The Wire announced its internal inquiry and removed its stories “from public view.”
“Our recent coverage of Meta began with an incident that reflected the lack of transparency at the social media giant and its various platforms. But The Wire has an even greater responsibility to be transparent. And we intend to discharge that responsibility with full seriousness.”
A bizarre footnote: In the midst of this, Kumar would go on Twitter to make this contrary claim on Twitter:
“I sent the email to @svaradarajan with complete knowledge that he forwarded it to Prakash. This was not a forceful action from him, and I willingly provided it. If I was lying, I could have sent any random profile to Varadarajan and Prakash, as this was a hidden identity.”
Crazy, right? The most slippery bit of this story has been the shifting claims about The Wire’s editorial process—with various members offering varying versions of what happened and when.
In his most recent statement—an interview with the Platformer—Varadarajan revealed three key things:
One: “Devesh Kumar is the only person who met the source [who provided the Instagram report].”
Two: “Devesh was the primary technical guy.”
Three: “Devesh was the person in charge of verifying all the documents ahead of publication.”

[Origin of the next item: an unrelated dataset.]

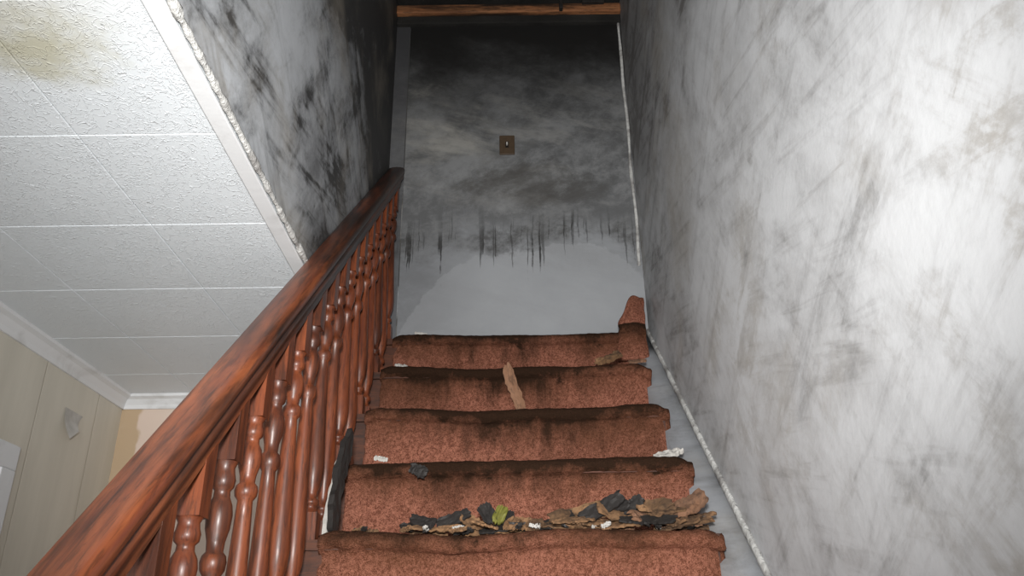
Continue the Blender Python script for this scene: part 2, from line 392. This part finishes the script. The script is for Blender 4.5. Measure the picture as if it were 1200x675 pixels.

Translation: Kumar is the reporter who gets the story. Kumar is the editor who vets the story. Kumar is the technical expert who verifies the story. And now Kumar has become the story.
“I’m not a technical guy, email headers are all gobbledygook to me,” Varadarajan told the Platformer.
Huh? What?
The bottomline: The Wire fiasco has little to do with a lack of technical expertise. This is an editorial failure where the newsroom forgot standard journalistic practices: from inadequate sourcing to lack of corroboration to careless oversight.
You didn’t need to know tech to ask the most fundamental questions to @cringearchivist. You didn’t need to know tech to check the authenticity of a document. You didn’t need to know tech to speak directly to the independent expert.
If The Wire had followed old-school rules of journalism, this story would not have been published.
Good journalism is the outcome of a good process. The Wire diluted the best practices in the name of public interest. But rather than exposing Meta, they have revealed their own institutional weaknesses—lack of basic editorial checks, problematic sourcing, and lack of expertise. And that is both the biggest irony and tragedy here.